____ Data

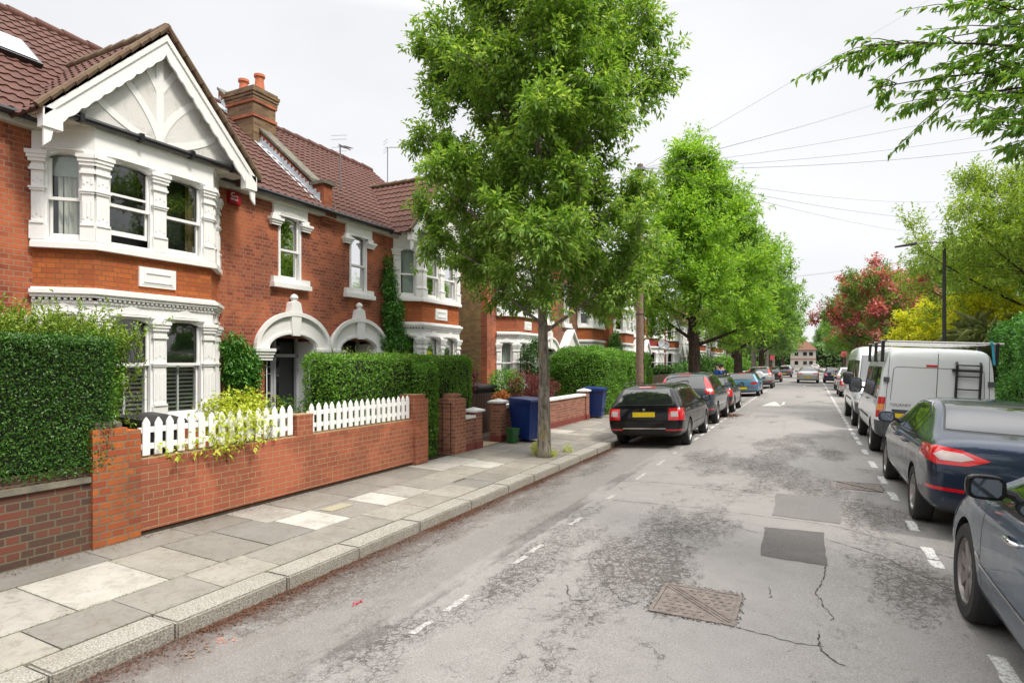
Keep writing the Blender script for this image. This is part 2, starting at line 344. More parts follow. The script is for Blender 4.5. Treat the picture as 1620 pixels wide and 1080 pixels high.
# ------------------------------------------------------------------ mesh helpers
def tag(o, label=None, cat=None, group=None, kind=None):
    if label: o['label'] = label
    if cat: o['category'] = cat
    if group: o['group'] = group
    if kind: o['kind'] = kind
    return o
def empty(name, loc=(0, 0, 0), rz=0):
    o = bpy.data.objects.new(name, None); COL.objects.link(o); o.location = loc; o.rotation_euler = (0, 0, rz); o.empty_display_size = .1; return o
def thing(name, label, cat, loc=(0, 0, 0), rz=0, group=None): return tag(empty(name, loc, rz), label, cat, group)
def link(name, me, parent=None):
    o = bpy.data.objects.new(name, me); COL.objects.link(o)
    if parent is not None: o.parent = parent
    return o
class MB:
    def __init__(s, fr=None): s.v = []; s.f = []; s.m = []; s.fr = fr; s.mats = []; s.cm = 0
    def mat(s, name):
        mm = M[name] if isinstance(name, str) else name
        if mm not in s.mats: s.mats.append(mm)
        s.cm = s.mats.index(mm); return s
    def T(s, p):
        if s.fr is None: return tuple(p)
        o, t, n = s.fr
        return (o[0]+t[0]*p[0]+n[0]*p[1], o[1]+t[1]*p[0]+n[1]*p[1], o[2]+p[2])
    def add(s, vs, fs):
        k = len(s.v); s.v += [s.T(p) for p in vs]
        for f in fs: s.f.append([i+k for i in f]); s.m.append(s.cm)
    def box(s, a0, a1, b0, b1, c0, c1):
        s.add([(a0, b0, c0), (a1, b0, c0), (a1, b1, c0), (a0, b1, c0), (a0, b0, c1), (a1, b0, c1), (a1, b1, c1), (a0, b1, c1)],
              [(0, 3, 2, 1), (4, 5, 6, 7), (0, 1, 5, 4), (1, 2, 6, 5), (2, 3, 7, 6), (3, 0, 4, 7)])
    def prism(s, poly, z0, z1):                      # plan polygon
        n = len(poly); s.add([(x, y, z0) for x, y in poly]+[(x, y, z1) for x, y in poly],
            [tuple(range(n))[::-1], tuple(range(n, 2*n))]+[(i, (i+1) % n, n+(i+1) % n, n+i) for i in range(n)])
    def slab(s, poly, b0, b1):                       # elevation polygon (a, c) given thickness in b
        n = len(poly); s.add([(x, b0, z) for x, z in poly]+[(x, b1, z) for x, z in poly],
            [tuple(range(n)), tuple(range(n, 2*n))[::-1]]+[(i, n+i, n+(i+1) % n, (i+1) % n) for i in range(n)])
    def strip(s, outer, inner, b0, b1):              # ring segment between two elevation polylines of equal length
        n = len(outer)
        vs = [(x, b, z) for b in (b0, b1) for pl in (outer, inner) for x, z in pl]
        O0, I0, O1, I1 = 0, n, 2*n, 3*n; fs = []
        for i in range(n-1):
            fs += [(O0+i, O0+i+1, I0+i+1, I0+i), (O1+i, I1+i, I1+i+1, O1+i+1), (O0+i, O1+i, O1+i+1, O0+i+1), (I0+i, I0+i+1, I1+i+1, I1+i)]
        fs += [(O0, I0, I1, O1), (O0+n-1, O1+n-1, I1+n-1, I0+n-1)]
        s.add(vs, fs)
    def tube(s, pts, rads, seg=8, cap=True):
        pts = [Vector(p) for p in pts]; rings = []
        if not hasattr(rads, '__len__'): rads = [rads]*len(pts)
        up = Vector((0, 0, 1)); vs = []
        d0 = (pts[1]-pts[0]).normalized(); x = d0.orthogonal().normalized()
        for i, p in enumerate(pts):
            d = (pts[min(i+1, len(pts)-1)]-pts[max(i-1, 0)]).normalized()
            x = (x-d*x.dot(d)).normalized(); y = d.cross(x)
            for k in range(seg):
                a = 2*PI*k/seg; vs.append(tuple(p+(x*math.cos(a)+y*math.sin(a))*rads[i]))
        fs = [(i*seg+k, i*seg+(k+1) % seg, (i+1)*seg+(k+1) % seg, (i+1)*seg+k) for i in range(len(pts)-1) for k in range(seg)]
        if cap: fs += [tuple(range(seg))[::-1], tuple((len(pts)-1)*seg+k for k in range(seg))]
        s.add(vs, fs)
    def lathe(s, c, prof, seg=24, axis='z'):
        vs = []; 
        for r, h in prof:
            for k in range(seg):
                a = 2*PI*k/seg; x, y = r*math.cos(a), r*math.sin(a)
                vs.append((c[0]+x, c[1]+y, c[2]+h) if axis == 'z' else (c[0]+h, c[1]+x, c[2]+y))
        fs = [(i*seg+k, i*seg+(k+1) % seg, (i+1)*seg+(k+1) % seg, (i+1)*seg+k) for i in range(len(prof)-1) for k in range(seg)]
        s.add(vs, fs)
    def build(s, name, mat=None, parent=None, smooth=False, bevel=0, fix=True, sharp=None):
        me = bpy.data.meshes.new(name); me.from_pydata(s.v, [], s.f)
        if mat is not None: me.materials.append(M[mat] if isinstance(mat, str) else mat)
        else:
            for q in s.mats: me.materials.append(q)
            me.polygons.foreach_set('material_index', s.m)
        if fix:
            bm = bmesh.new(); bm.from_mesh(me); bmesh.ops.recalc_face_normals(bm, faces=bm.faces)
            if bevel: bmesh.ops.bevel(bm, geom=[e_ for e_ in bm.edges if len(e_.link_faces) == 2 and e_.calc_face_angle(0) > .5], offset=bevel, segments=2, affect='EDGES', clamp_overlap=True)
            bm.to_mesh(me); bm.free()
        if smooth:
            me.polygons.foreach_set('use_smooth', [True]*len(me.polygons))
            if sharp: me.set_sharp_from_angle(angle=R(sharp))
        return link(name, me, parent)

# ------------------------------------------------------------------ foliage helpers (numpy)
def leaf_mesh(name, base, axis, nrm, ln, wd, mat, parent=None, curl=.15):
    """one kite of two triangles per leaf: base, left, tip, right"""
    n = len(base); axis = axis/np.linalg.norm(axis, axis=1, keepdims=True)
    side = np.cross(axis, nrm); side /= np.linalg.norm(side, axis=1, keepdims=True)+1e-9; nn = np.cross(side, axis)
    ln = ln[:, None]; wd = wd[:, None]
    v = np.empty((n, 4, 3), np.float32)
    v[:, 0] = base; v[:, 2] = base+axis*ln-nn*ln*curl
    mid = base+axis*ln*.42+nn*ln*curl*.6
    v[:, 1] = mid+side*wd*.5; v[:, 3] = mid-side*wd*.5
    me = bpy.data.meshes.new(name); me.vertices.add(4*n); me.vertices.foreach_set('co', v.ravel())
    idx = np.arange(n, dtype=np.int32)[:, None]*4
    f = np.concatenate([idx+0, idx+1, idx+2, idx+0, idx+2, idx+3], 1).astype(np.int32)
    me.loops.add(6*n); me.loops.foreach_set('vertex_index', f.ravel())
    me.polygons.add(2*n); me.polygons.foreach_set('loop_start', np.arange(0, 6*n, 3, dtype=np.int32))
    me.update(calc_edges=True); me.validate()
    me.materials.append(M[mat] if isinstance(mat, str) else mat)
    return link(name, me, parent)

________

**Problem**.
All of the data needs repeating exactly, but the pictures do not.

**The completed task**.
Keep writing the Blender script for this image. This is part 2, starting at line 344. More parts follow. The script is for Blender 4.5. Treat the picture as 1620 pixels wide and 1080 pixels high.
# ------------------------------------------------------------------ mesh helpers
def tag(o, label=None, cat=None, group=None, kind=None):
    if label: o['label'] = label
    if cat: o['category'] = cat
    if group: o['group'] = group
    if kind: o['kind'] = kind
    return o
def empty(name, loc=(0, 0, 0), rz=0):
    o = bpy.data.objects.new(name, None); COL.objects.link(o); o.location = loc; o.rotation_euler = (0, 0, rz); o.empty_display_size = .1; return o
def thing(name, label, cat, loc=(0, 0, 0), rz=0, group=None): return tag(empty(name, loc, rz), label, cat, group)
def link(name, me, parent=None):
    o = bpy.data.objects.new(name, me); COL.objects.link(o)
    if parent is not None: o.parent = parent
    return o
class MB:
    def __init__(s, fr=None): s.v = []; s.f = []; s.m = []; s.fr = fr; s.mats = []; s.cm = 0
    def mat(s, name):
        mm = M[name] if isinstance(name, str) else name
        if mm not in s.mats: s.mats.append(mm)
        s.cm = s.mats.index(mm); return s
    def T(s, p):
        if s.fr is None: return tuple(p)
        o, t, n = s.fr
        return (o[0]+t[0]*p[0]+n[0]*p[1], o[1]+t[1]*p[0]+n[1]*p[1], o[2]+p[2])
    def add(s, vs, fs):
        k = len(s.v); s.v += [s.T(p) for p in vs]
        for f in fs: s.f.append([i+k for i in f]); s.m.append(s.cm)
    def box(s, a0, a1, b0, b1, c0, c1):
        s.add([(a0, b0, c0), (a1, b0, c0), (a1, b1, c0), (a0, b1, c0), (a0, b0, c1), (a1, b0, c1), (a1, b1, c1), (a0, b1, c1)],
              [(0, 3, 2, 1), (4, 5, 6, 7), (0, 1, 5, 4), (1, 2, 6, 5), (2, 3, 7, 6), (3, 0, 4, 7)])
    def prism(s, poly, z0, z1):                      # plan polygon
        n = len(poly); s.add([(x, y, z0) for x, y in poly]+[(x, y, z1) for x, y in poly],
            [tuple(range(n))[::-1], tuple(range(n, 2*n))]+[(i, (i+1) % n, n+(i+1) % n, n+i) for i in range(n)])
    def slab(s, poly, b0, b1):                       # elevation polygon (a, c) given thickness in b
        n = len(poly); s.add([(x, b0, z) for x, z in poly]+[(x, b1, z) for x, z in poly],
            [tuple(range(n)), tuple(range(n, 2*n))[::-1]]+[(i, n+i, n+(i+1) % n, (i+1) % n) for i in range(n)])
    def strip(s, outer, inner, b0, b1):              # ring segment between two elevation polylines of equal length
        n = len(outer)
        vs = [(x, b, z) for b in (b0, b1) for pl in (outer, inner) for x, z in pl]
        O0, I0, O1, I1 = 0, n, 2*n, 3*n; fs = []
        for i in range(n-1):
            fs += [(O0+i, O0+i+1, I0+i+1, I0+i), (O1+i, I1+i, I1+i+1, O1+i+1), (O0+i, O1+i, O1+i+1, O0+i+1), (I0+i, I0+i+1, I1+i+1, I1+i)]
        fs += [(O0, I0, I1, O1), (O0+n-1, O1+n-1, I1+n-1, I0+n-1)]
        s.add(vs, fs)
    def tube(s, pts, rads, seg=8, cap=True):
        pts = [Vector(p) for p in pts]; rings = []
        if not hasattr(rads, '__len__'): rads = [rads]*len(pts)
        up = Vector((0, 0, 1)); vs = []
        d0 = (pts[1]-pts[0]).normalized(); x = d0.orthogonal().normalized()
        for i, p in enumerate(pts):
            d = (pts[min(i+1, len(pts)-1)]-pts[max(i-1, 0)]).normalized()
            x = (x-d*x.dot(d)).normalized(); y = d.cross(x)
            for k in range(seg):
                a = 2*PI*k/seg; vs.append(tuple(p+(x*math.cos(a)+y*math.sin(a))*rads[i]))
        fs = [(i*seg+k, i*seg+(k+1) % seg, (i+1)*seg+(k+1) % seg, (i+1)*seg+k) for i in range(len(pts)-1) for k in range(seg)]
        if cap: fs += [tuple(range(seg))[::-1], tuple((len(pts)-1)*seg+k for k in range(seg))]
        s.add(vs, fs)
    def lathe(s, c, prof, seg=24, axis='z'):
        vs = []; 
        for r, h in prof:
            for k in range(seg):
                a = 2*PI*k/seg; x, y = r*math.cos(a), r*math.sin(a)
                vs.append((c[0]+x, c[1]+y, c[2]+h) if axis == 'z' else (c[0]+h, c[1]+x, c[2]+y))
        fs = [(i*seg+k, i*seg+(k+1) % seg, (i+1)*seg+(k+1) % seg, (i+1)*seg+k) for i in range(len(prof)-1) for k in range(seg)]
        s.add(vs, fs)
    def build(s, name, mat=None, parent=None, smooth=False, bevel=0, fix=True, sharp=None):
        me = bpy.data.meshes.new(name); me.from_pydata(s.v, [], s.f)
        if mat is not None: me.materials.append(M[mat] if isinstance(mat, str) else mat)
        else:
            for q in s.mats: me.materials.append(q)
            me.polygons.foreach_set('material_index', s.m)
        if fix:
            bm = bmesh.new(); bm.from_mesh(me); bmesh.ops.recalc_face_normals(bm, faces=bm.faces)
            if bevel: bmesh.ops.bevel(bm, geom=[e_ for e_ in bm.edges if len(e_.link_faces) == 2 and e_.calc_face_angle(0) > .5], offset=bevel, segments=2, affect='EDGES', clamp_overlap=True)
            bm.to_mesh(me); bm.free()
        if smooth:
            me.polygons.foreach_set('use_smooth', [True]*len(me.polygons))
            if sharp: me.set_sharp_from_angle(angle=R(sharp))
        return link(name, me, parent)

# ------------------------------------------------------------------ foliage helpers (numpy)
def leaf_mesh(name, base, axis, nrm, ln, wd, mat, parent=None, curl=.15):
    """one kite of two triangles per leaf: base, left, tip, right"""
    n = len(base); axis = axis/np.linalg.norm(axis, axis=1, keepdims=True)
    side = np.cross(axis, nrm); side /= np.linalg.norm(side, axis=1, keepdims=True)+1e-9; nn = np.cross(side, axis)
    ln = ln[:, None]; wd = wd[:, None]
    v = np.empty((n, 4, 3), np.float32)
    v[:, 0] = base; v[:, 2] = base+axis*ln-nn*ln*curl
    mid = base+axis*ln*.42+nn*ln*curl*.6
    v[:, 1] = mid+side*wd*.5; v[:, 3] = mid-side*wd*.5
    me = bpy.data.meshes.new(name); me.vertices.add(4*n); me.vertices.foreach_set('co', v.ravel())
    idx = np.arange(n, dtype=np.int32)[:, None]*4
    f = np.concatenate([idx+0, idx+1, idx+2, idx+0, idx+2, idx+3], 1).astype(np.int32)
    me.loops.add(6*n); me.loops.foreach_set('vertex_index', f.ravel())
    me.polygons.add(2*n); me.polygons.foreach_set('loop_start', np.arange(0, 6*n, 3, dtype=np.int32))
    me.update(calc_edges=True); me.validate()
    me.materials.append(M[mat] if isinstance(mat, str) else mat)
    return link(name, me, parent)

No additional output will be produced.